His quandary is thus. Labour ditched its old hostility to the EU in the late 1980s and early 1990s; indeed under Tony Blair enthusiasm for European integration became a byword for moderation and open-mindedness in the party. Most of its MPs still hold the broadly pro-European attitudes of that era. Yet much of Mr Corbyn’s base in the party and the union movement exhibits the sort of left-euroscepticism previously considered vanquished. The RMT union, not formally affiliated to Labour but strongly supportive of its new leader, has committed to opposing EU membership. The GMB, one of the country’s three largest unions, one of Labour’s most generous funders and a vocal supporter of Mr Corbyn, has flirted heavily with joining them: tomorrow it will place before the Trades Union Congress in Brighton a motion urging comrades to back an Out vote if David Cameron’s renegotiation of Britain’s EU membership undermines workers’ rights. Quoted in the Morning Star today, Paul Kenny, its leader, welcomes Mr Corbyn’s antipathy to the EU while Dave Prentis, his counterpart at Unison (one of the other big three unions affiliated to Labour) adds: “How could we (ask Unison members) to support a Yes vote if we’d be voting for worsening workers’ rights?” Some in Mr Corbyn’s inner circle of advisers are known to share these views.
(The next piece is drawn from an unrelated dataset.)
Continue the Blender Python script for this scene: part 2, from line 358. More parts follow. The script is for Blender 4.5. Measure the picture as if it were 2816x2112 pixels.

On the EU, then, Mr Corbyn can either side with his large, loose and as-yet untested base within and outside the party, or he can align himself with his MPs and most of those members of his party who joined before the May election. It seems Labour’s new leader is trying to bridge its EU divide by changing his message according to his audience (his speech to the eurosceptic-tinged TUC tomorrow afternoon may further illustrate this strategy). Will the same prove true of questions like Britain’s relationship with America, the role of markets in the economy and the future of Britain’s armed forces? He can try to reconcile the different parts of the Labour movement, or he can side with one over another, permanently or case-by-case. But inconsistency is a recipe for chaos.